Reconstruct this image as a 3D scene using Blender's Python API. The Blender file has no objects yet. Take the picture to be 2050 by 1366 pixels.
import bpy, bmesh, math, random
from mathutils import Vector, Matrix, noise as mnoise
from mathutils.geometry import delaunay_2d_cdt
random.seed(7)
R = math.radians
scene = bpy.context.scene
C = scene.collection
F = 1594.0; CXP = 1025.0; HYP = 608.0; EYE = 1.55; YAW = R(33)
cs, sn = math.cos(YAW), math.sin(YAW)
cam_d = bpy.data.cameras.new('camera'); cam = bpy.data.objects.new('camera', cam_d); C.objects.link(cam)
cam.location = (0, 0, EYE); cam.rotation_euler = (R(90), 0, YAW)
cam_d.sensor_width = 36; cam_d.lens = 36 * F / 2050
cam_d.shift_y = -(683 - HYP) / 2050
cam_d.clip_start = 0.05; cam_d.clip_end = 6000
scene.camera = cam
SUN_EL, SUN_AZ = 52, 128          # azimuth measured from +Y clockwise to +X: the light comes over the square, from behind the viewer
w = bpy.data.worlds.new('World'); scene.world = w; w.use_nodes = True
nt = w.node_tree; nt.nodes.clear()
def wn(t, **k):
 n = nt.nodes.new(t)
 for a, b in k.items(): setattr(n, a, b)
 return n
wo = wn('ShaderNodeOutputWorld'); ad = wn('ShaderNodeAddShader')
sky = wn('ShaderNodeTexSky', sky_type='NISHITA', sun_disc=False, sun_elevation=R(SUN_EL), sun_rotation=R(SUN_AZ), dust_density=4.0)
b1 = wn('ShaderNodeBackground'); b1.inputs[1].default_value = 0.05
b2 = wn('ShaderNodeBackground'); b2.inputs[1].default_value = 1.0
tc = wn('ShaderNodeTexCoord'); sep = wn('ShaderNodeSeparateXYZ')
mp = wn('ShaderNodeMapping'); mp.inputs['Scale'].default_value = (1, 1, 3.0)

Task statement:
Write out the whole listing exactly.

Written response:
Reconstruct this image as a 3D scene using Blender's Python API. The Blender file has no objects yet. Take the picture to be 2050 by 1366 pixels.
import bpy, bmesh, math, random
from mathutils import Vector, Matrix, noise as mnoise
from mathutils.geometry import delaunay_2d_cdt
random.seed(7)
R = math.radians
scene = bpy.context.scene
C = scene.collection
F = 1594.0; CXP = 1025.0; HYP = 608.0; EYE = 1.55; YAW = R(33)
cs, sn = math.cos(YAW), math.sin(YAW)
cam_d = bpy.data.cameras.new('camera'); cam = bpy.data.objects.new('camera', cam_d); C.objects.link(cam)
cam.location = (0, 0, EYE); cam.rotation_euler = (R(90), 0, YAW)
cam_d.sensor_width = 36; cam_d.lens = 36 * F / 2050
cam_d.shift_y = -(683 - HYP) / 2050
cam_d.clip_start = 0.05; cam_d.clip_end = 6000
scene.camera = cam
SUN_EL, SUN_AZ = 52, 128          # azimuth measured from +Y clockwise to +X: the light comes over the square, from behind the viewer
w = bpy.data.worlds.new('World'); scene.world = w; w.use_nodes = True
nt = w.node_tree; nt.nodes.clear()
def wn(t, **k):
 n = nt.nodes.new(t)
 for a, b in k.items(): setattr(n, a, b)
 return n
wo = wn('ShaderNodeOutputWorld'); ad = wn('ShaderNodeAddShader')
sky = wn('ShaderNodeTexSky', sky_type='NISHITA', sun_disc=False, sun_elevation=R(SUN_EL), sun_rotation=R(SUN_AZ), dust_density=4.0)
b1 = wn('ShaderNodeBackground'); b1.inputs[1].default_value = 0.05
b2 = wn('ShaderNodeBackground'); b2.inputs[1].default_value = 1.0
tc = wn('ShaderNodeTexCoord'); sep = wn('ShaderNodeSeparateXYZ')
mp = wn('ShaderNodeMapping'); mp.inputs['Scale'].default_value = (1, 1, 3.0)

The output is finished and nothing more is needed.